Allo stato attuale Apple produce in terra americana solo una parte di Mac Pro. Parte della strategia dell’azienda prevede inoltre di affidare la produzione ad aziende terze partner. Nel caso in cui la notizia fosse confermata non è comunque chiaro se i nuovi stabilimenti saranno di proprietà Apple o terziarizzati . Secondo alcuni siti specialistici è probabile che il presidente USA abbia “reinterpretato” a modo suo una dichiarazione di Tim Cook. È probabile infatti che l’AD di Apple abbia fatto riferimento nelle sue dichiarazioni alla volontà di convincere alcuni partner ad “avvicinare” la produzione negli Stati Uniti. Tra questi Foxconn , uno dei maggiori supplier dell’azienda, avrebbe confermato l’intenzione, preannunciando una nuova apertura in Wisconsin.
Gli investimenti da parte di Apple in territorio statunitense, a prescindere dall’apertura di nuovi siti produttivi a gestione diretta, sono vivi. Una parte del miliardo di dollari a favore della manifattura , promesso da Cook a maggio (attraverso il fondo d’investimento Vision Fund rivolto a aziende coinvolte in IoT, AI, deep learning e robotica), è da poco stato dirottato su Corning, azienda specializzata nella produzione di smart glass. Apple ha stretto un accordo della durata di 10 anni che ha garantito la nascita di almeno un migliaio di posti di lavoro. E gli sviluppi futuri sono tutti in divenire. D’altronde l’opera di seduzione di Trump verso Apple è stata chiara fin dai primi mesi di insediamento. La promessa di sgravi fiscali sta facendo il resto.

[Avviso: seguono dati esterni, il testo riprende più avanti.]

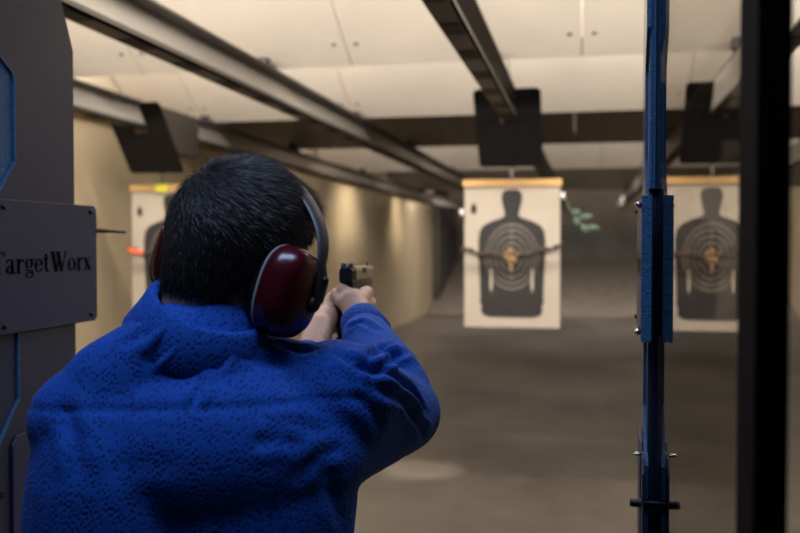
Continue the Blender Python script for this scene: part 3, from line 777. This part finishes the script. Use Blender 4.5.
# ------------------------------------------------------------------ ear defenders
em = thing('ear_defenders', 'dark red ear defenders with grey headband worn over the dark hair', 'ear defenders', tuple(HC))
HL = Matrix.Rotation(R(-24), 4, 'Z') @ Matrix.Rotation(R(13), 4, 'Y') @ Matrix.Rotation(R(-10), 4, 'X')
em.rotation_euler = HL.to_euler()
def sup_ring(mb, x, ry, rz, cy, cz, n=40, e=2.6):
    out = []
    for j in range(n):
        a = 2 * PI * j / n; c, s_ = math.cos(a), math.sin(a)
        out.append(mb.bm.verts.new((x, cy + ry * abs(c) ** (2 / e) * (1 if c >= 0 else -1), cz + rz * abs(s_) ** (2 / e) * (1 if s_ >= 0 else -1))))
    return out
def loft(prof, cy=0, cz=0):
    m = MB(); rs = [sup_ring(m, x, ry, rz, cy, cz) for x, ry, rz in prof]
    for A, B in zip(rs, rs[1:]):
        for j in range(40): m.bm.faces.new((A[j], A[(j + 1) % 40], B[(j + 1) % 40], B[j]))
    m.bm.faces.new(rs[0]); m.bm.faces.new(rs[-1][::-1]); return m
for sx in (-1, 1):
    cy, cz = .004, -.004
    loft([(sx * x, ry, rz) for x, ry, rz in ((.070, .030, .042), (.071, .040, .053), (.078, .043, .057), (.086, .042, .056), (.089, .038, .050))], cy, cz).build('ear_cushion', M['rubber'], em, True)
    loft([(sx * x, ry, rz) for x, ry, rz in ((.0875, .040, .054), (.0885, .0455, .0605), (.0915, .0460, .061), (.0925, .043, .058))], cy, cz).build('cup_rim', M['rim'], em, True)
    cup = loft([(sx * x, ry, rz) for x, ry, rz in ((.0915, .0445, .0595), (.096, .0465, .0615), (.108, .0460, .061), (.121, .043, .058), (.130, .036, .050), (.135, .026, .038), (.137, .010, .018))], cy, cz).build('ear_cup', M['cup'], em, True)
    y_ = MB(); y_.tube([(sx * .129, .022, .045), (sx * .139, .025, .02), (sx * .142, .024, -.006)], [.010, .012, .009], 10, flat=((1, 0, 0), .45))
    y_.ell((sx * .138, .022, -.010), (.007, .011, .011)); y_.ell((sx * .144, .024, .025), (.004, .005, .005)); y_.build('yoke', M['rubber'], em, True)
bd = MB(); pts = []
for k in range(41):
    a = PI * k / 40; c = math.cos(a); s_ = math.sin(a)
    x = .130 * abs(c) ** 1.7 * (1 if c > 0 else -1); z = .03 + .119 * s_ ** .95
    pts.append((x, .022 + .022 * s_, z))
rings = []
for i, p in enumerate(pts):
    a = Vector(pts[max(i - 1, 0)]); b_ = Vector(pts[min(i + 1, 40)]); t = (b_ - a).normalized(); u = Vector((0, 1, 0)); nn = t.cross(u).normalized()
    wd = .009 + .008 * math.sin(PI * i / 40); th = .0035 + .002 * math.sin(PI * i / 40)
    rings.append([bd.bm.verts.new(Vector(p) + u * wd * math.cos(q) + nn * th * math.sin(q)) for q in [2 * PI * j / 14 for j in range(14)]])
for A, B in zip(rings, rings[1:]):
    for j in range(14): bd.bm.faces.new((A[j], A[(j + 1) % 14], B[(j + 1) % 14], B[j]))
bd.bm.faces.new(rings[0]); bd.bm.faces.new(rings[-1]); bd.build('headband', M['band'], em, True)

# safety glasses
sg = thing('safety_glasses', 'clear safety glasses with wrap-around lens worn under the ear defenders', 'glasses', tuple(HC))
sg.rotation_euler = HL.to_euler()
ln = MB(); rows = []
for k in range(25):
    a = R(-78 + 156 * k / 24); rows.append([ln.bm.verts.new((.076 * math.sin(a), .052 + .064 * math.cos(a), z)) for z in (-.008, .01, .028, .042)])
for A, B in zip(rows, rows[1:]):
    for j in range(3): ln.bm.faces.new((A[j], A[j + 1], B[j + 1], B[j]))
lo = ln.build('lens', M['lens'], sg, 'all'); so_ = lo.modifiers.new('t', 'SOLIDIFY'); so_.thickness = .002
MB().tube([(.076 * math.sin(R(a)), .052 + .065 * math.cos(R(a)), .042) for a in range(-80, 81, 10)], .002, 8).build('brow_bar', M['white'], sg, True)
for sx in (-1, 1): MB().tube([(sx * .0755, .062, .034), (sx * .080, .03, .032), (sx * .080, -.03, .022)], .0028, 8, flat=((1, 0, 0), .5)).build('temple_arm', M['white'], sg, True)

# ------------------------------------------------------------------ pistol
pg = thing('pistol', 'pistol with a tan slide and black frame held in both hands', 'pistol', tuple(G))
sl = MB(); sl.prism([(-.0125, .012), (.0125, .012), (.0125, .030), (.009, .037), (-.009, .037), (-.0125, .030)], 'y', .022, .172)
sl.mi = 1
sl.box(.0115, .0132, .075, .105, .024, .034)
so2 = sl.build('slide', [M['slide'], M['gunblack']], pg)
rs_ = MB(); rs_.prism([(-.0132, .008), (.0132, .008), (.0132, .031), (.0095, .038), (-.0095, .038), (-.0132, .031)], 'y', -.016, .022, .0008)
for k in range(6): rs_.box(-.0138, .0138, -.012 + k * .0055, -.0092 + k * .0055, .012, .030)
rs_.build('slide_rear', M['gunblack'], pg)['label'] = 'black rear of the slide'
st_ = MB(); st_.box(-.011, -.0035, -.010, .004, .037, .0455, .0008); st_.box(.0035, .011, -.010, .004, .037, .0455, .0008); st_.box(-.011, .011, -.010, .004, .036, .0395); st_.build('rear_sight', M['gunblack'], pg)
for sx in (-1, 1): MB().ell((sx * .0072, -.0103, .0425), (.0014, .0006, .0014), seg=10, ring=6).build('sight_dot', M['white'], pg)
MB().prism([(.158, .037), (.168, .037), (.166, .044), (.162, .044)], 'x', -.0018, .0018).build('front_sight', M['gunblack'], pg)
MB().tube([(0, .165, .022), (0, .178, .022)], .0068, 14).build('barrel', M['rail'], pg, True)
fr_ = MB(); fr_.box(-.0125, .0125, -.006, .160, -.006, .0115, .002)
fr_.prism([(-.010, -.002), (.044, -.004), (.030, -.100), (-.034, -.100), (-.022, -.05), (-.018, -.02)], 'x', -.014, .014, .004)
fr_.build('frame', M['gunblack'], pg, True)
MB().tube([(0, .046, -.006), (0, .050, -.030), (0, .068, -.036), (0, .088, -.030), (0, .094, -.006)], .004, 8).build('trigger_guard', M['gunblack'], pg, True)
MB().tube([(0, .070, -.004), (0, .066, -.016), (0, .069, -.026)], .003, 8).build('trigger', M['gunblack'], pg, True)
MB().prism([(-.036, -.100), (.031, -.100), (.030, -.109), (-.036, -.109)], 'x', -.015, .015, .002).build('magazine_base', M['gunblack'], pg)
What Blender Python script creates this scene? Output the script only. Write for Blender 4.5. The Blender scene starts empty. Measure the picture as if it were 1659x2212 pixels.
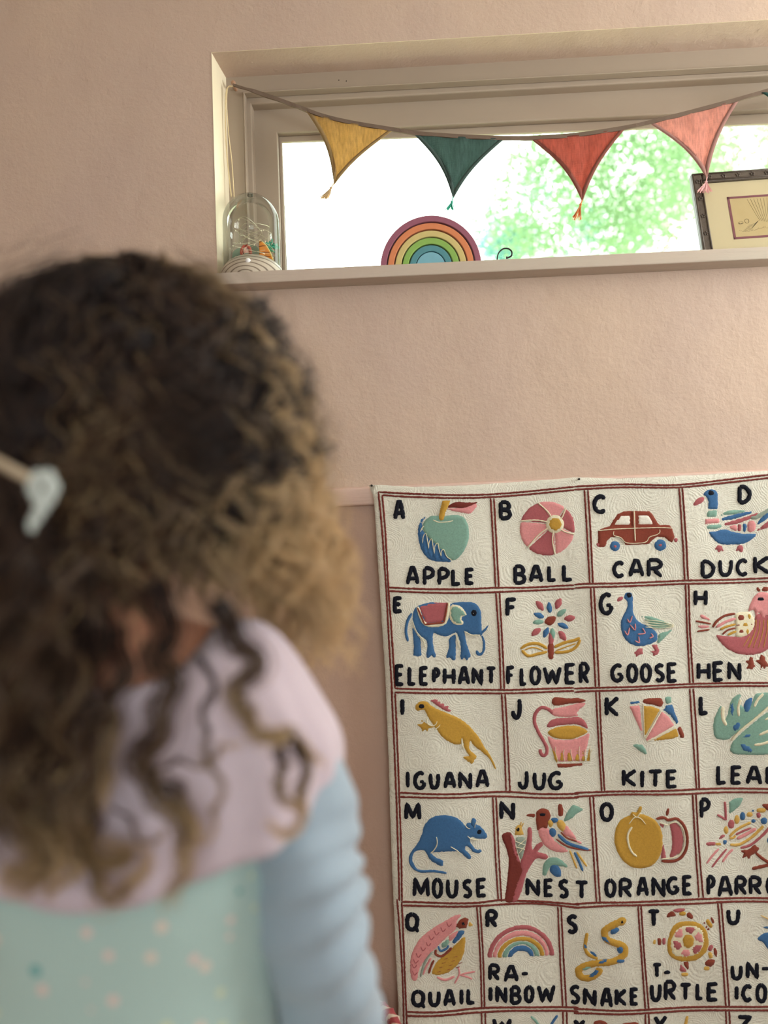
import bpy, bmesh, math, random
import numpy as np
from mathutils import Vector, Matrix
from mathutils.geometry import delaunay_2d_cdt

random.seed(7); RNG = np.random.default_rng(7)
SC = bpy.context.scene; COL = SC.collection
PI = math.pi

# ------------------------------------------------------------------ camera
F_PX, CX, CY = 1660.0, 829.5, 1106.0
CAM = Vector((0, -1.5, 1.22))
YAW, PITCH, ROLL = 0.042, 0.034, -0.034
RM = (Matrix.Rotation(YAW, 3, 'Z') @ Matrix.Rotation(PI/2 + PITCH, 3, 'X') @ Matrix.Rotation(ROLL, 3, 'Z'))
cd = bpy.data.cameras.new('camera'); cam = bpy.data.objects.new('camera', cd); COL.objects.link(cam)
cam.matrix_world = Matrix.Translation(CAM) @ RM.to_4x4()
cd.sensor_fit = 'VERTICAL'; cd.sensor_height = 36.0; cd.lens = F_PX/2212*36.0
cd.clip_start = 0.02
cd.dof.use_dof = True; cd.dof.focus_distance = 1.53; cd.dof.aperture_fstop = 2.1
SC.camera = cam

# ------------------------------------------------------------------ world, light, exposure
w = bpy.data.worlds.new('sky'); SC.world = w; w.use_nodes = True
bg = w.node_tree.nodes['Background']; bg.inputs[0].default_value = (0.93, 1.0, 0.93, 1); bg.inputs[1].default_value = 7.0
def area(name, loc, rot, sx, sy, power, col):
    l = bpy.data.lights.new(name, 'AREA'); l.shape = 'RECTANGLE'; l.size = sx; l.size_y = sy; l.energy = power; l.color = col
    o = bpy.data.objects.new(name, l); COL.objects.link(o); o.location = loc; o.rotation_euler = rot; return o
area('side_window_daylight', (1.72, -0.58, 1.80), (0, PI/2, 0), 0.9, 0.84, 20, (1.0, 0.96, 0.91))
area('rear_fill_light', (0.5, -3.66, 1.55), (-PI/2, 0, PI), 1.5, 1.1, 11, (0.93, 0.95, 1.0))  # added fill light behind the camera, set in an invented rear opening
SC.view_settings.view_transform = 'Standard'; SC.view_settings.look = 'None'
SC.view_settings.exposure = 0.0; SC.view_settings.gamma = 1.0; SC.view_settings.use_curve_mapping = False
SC.cycles.use_denoising = True
SC.cycles.max_bounces = 8; SC.cycles.transparent_max_bounces = 16

# ------------------------------------------------------------------ helpers
def P(u, v, Y=0.0):
    """point on the vertical plane y=Y that the photograph shows at pixel u, v"""
    d = RM @ Vector(((u-CX)/F_PX, -(v-CY)/F_PX, -1.0))
    return CAM + d*((Y-CAM.y)/d.y)
def lin(c):
    return tuple((x/255/12.92 if x <= 10 else ((x/255+0.055)/1.055)**2.4) for x in c)
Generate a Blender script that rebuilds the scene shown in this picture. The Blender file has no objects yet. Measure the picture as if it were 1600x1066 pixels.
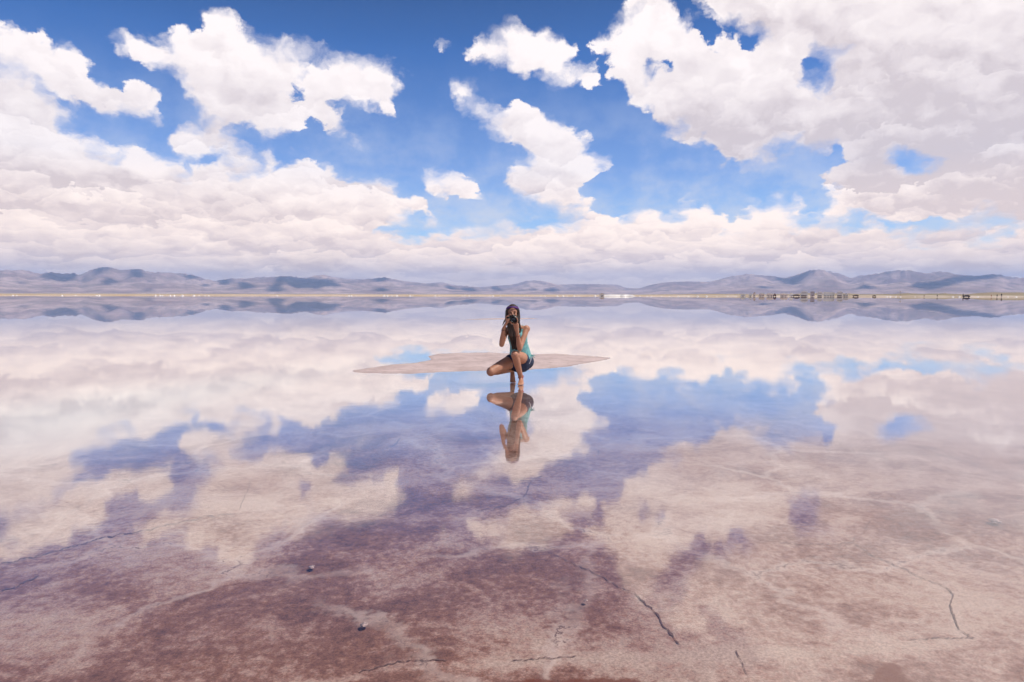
import bpy, bmesh, math, random
import numpy as np
from mathutils import Vector, Matrix, Euler

random.seed(7)
rng = np.random.default_rng(11)
S = bpy.context.scene
COL = S.collection
R = math.radians

# ------------------------------------------------------------------ camera
F = 1600 * 24 / 36.0            # focal length in photo pixels
CAM_H = 1.27
PITCH = math.atan(71.5 / F)
ROLL = R(0.086)
cam_d = bpy.data.cameras.new('camera')
cam_d.lens = 24.0
cam_d.sensor_width = 36.0
cam_d.clip_start = 0.05
cam_d.clip_end = 200000.0
cam = bpy.data.objects.new('camera', cam_d)
COL.objects.link(cam)
CM = Matrix.Rotation(math.pi / 2 - PITCH, 4, 'X') @ Matrix.Rotation(ROLL, 4, 'Z')
cam.matrix_world = Matrix.Translation((0, 0, CAM_H)) @ CM
S.camera = cam
CM3 = np.array(CM.to_3x3())

def pdir(px, py):
    v = CM3 @ np.array([(px - 800) / F, (533 - py) / F, -1.0])
    return v

def P(px, py, Y):
    """point seen at pixel (px,py) of the photograph at depth Y"""
    v = pdir(px, py)
    t = Y / v[1]
    return Vector((v[0] * t, Y, CAM_H + v[2] * t))

def G(px, py, z=0.0):
    """point of the level z seen at pixel"""
    v = pdir(px, py)
    t = (z - CAM_H) / v[2]
    return Vector((v[0] * t, v[1] * t, z))

def azel(px, py):
    v = pdir(px, py)
    return math.atan2(v[0], v[1]), math.atan2(v[2], math.hypot(v[0], v[1]))

def to_px(X, Y, Z):
    q = np.stack([X, Y, Z - CAM_H], -1) @ CM3      # world -> camera (CM3^T v)
    w = np.minimum(q[..., 2], -1e-3)
    return 800 - q[..., 0] / w * F, 533 + q[..., 1] / w * F, q[..., 2] < -1e-3

# ------------------------------------------------------------------ helpers
def tag(o, label=None, cat=None, group=None, kind=None):
    if label: o['label'] = label
    if cat: o['category'] = cat
    if group: o['group'] = group
    if kind: o['kind'] = kind
    return o

def link(name, me, mat=None, parent=None):
    o = bpy.data.objects.new(name, me)
    COL.objects.link(o)
    if mat: me.materials.append(mat)
    if parent is not None:
        o.parent = parent
    return o

def empty(name, loc):
    o = bpy.data.objects.new(name, None)
    o.empty_display_size = 0.1
    o.location = loc
    COL.objects.link(o)
    return o

def grid_mesh(name, V, smooth=True, wrap=False):
    """V: (n, m, 3) vertex grid"""
    n, m = V.shape[:2]
    me = bpy.data.meshes.new(name)
    idx = np.arange(n * m).reshape(n, m)
    if wrap:
        j2 = np.roll(idx, -1, axis=1)
        a, b, c, d = idx[:-1], j2[:-1], j2[1:], idx[1:]
    else:
        a, b, c, d = idx[:-1, :-1], idx[:-1, 1:], idx[1:, 1:], idx[1:, :-1]
    f = np.stack([a, d, c, b], -1).reshape(-1, 4)
    me.vertices.add(n * m)
    me.vertices.foreach_set('co', V.reshape(-1).astype(np.float32))
    me.loops.add(f.size)
    me.loops.foreach_set('vertex_index', f.reshape(-1).astype(np.int32))
    me.polygons.add(len(f))
    me.polygons.foreach_set('loop_start', (np.arange(len(f)) * 4).astype(np.int32))
    me.polygons.foreach_set('loop_total', np.full(len(f), 4, np.int32))
    me.update()
    me.validate()
    me.polygons.foreach_set('use_smooth', np.full(len(me.polygons), smooth))
    return me

# numpy perlin fbm ------------------------------------------------------
_perm = rng.permutation(512)
def _hash(ix, iy):
    return _perm[(_perm[ix & 511] + iy) & 511]
_gr = np.stack([np.cos(np.arange(512) * 2.399), np.sin(np.arange(512) * 2.399)], -1)
def perlin(x, y):
    x = np.asarray(x, float); y = np.asarray(y, float)
    ix = np.floor(x).astype(int); iy = np.floor(y).astype(int)
    fx = x - ix; fy = y - iy
    u = fx * fx * fx * (fx * (fx * 6 - 15) + 10)
    v = fy * fy * fy * (fy * (fy * 6 - 15) + 10)
    def g(a, b):
        gg = _gr[_hash(ix + a, iy + b)]
        return gg[..., 0] * (fx - a) + gg[..., 1] * (fy - b)
    return (g(0, 0) * (1 - u) + g(1, 0) * u) * (1 - v) + (g(0, 1) * (1 - u) + g(1, 1) * u) * v
def fbm(x, y, octv=5, rough=0.5, lac=2.03):
    s = 0; a = 1; t = 0
    for i in range(octv):
        s = s + a * perlin(x * lac ** i + i * 17.3, y * lac ** i - i * 9.1)
        t += a; a *= rough
    return s / t
def ridged(x, y, octv=5, rough=0.5):
    s = 0; a = 1; t = 0
    for i in range(octv):
        s = s + a * (1 - 2.2 * np.abs(perlin(x * 2.03 ** i + i * 7.7, y * 2.03 ** i + i * 3.1)))
        t += a; a *= rough
    return s / t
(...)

Se l’apertura di stabilimenti in terra americana e i forti investimenti in aziende locali potranno stimolare l’economia interna è da considerare, secondo gli analisti, che la riduzione di approvvigionamento da strutture estere potrebbe comportare alla lunga instabilità economica e politica . Anche la reale crescita del mercato del lavoro potrebbe essere a repentaglio, sottolineano gli osservatori. Casi come quelli di Foxconn, che lo scorso anno ha licenziato una fetta importante della sua forza lavoro sostituendola con robot, non sono di certo rassicuranti. Quindi la correlazione tra rientro della produzione e crescita dell’economia con nuovi posti di lavoro non è poi così scontata come si vorrebbe far credere all’opinione pubblica.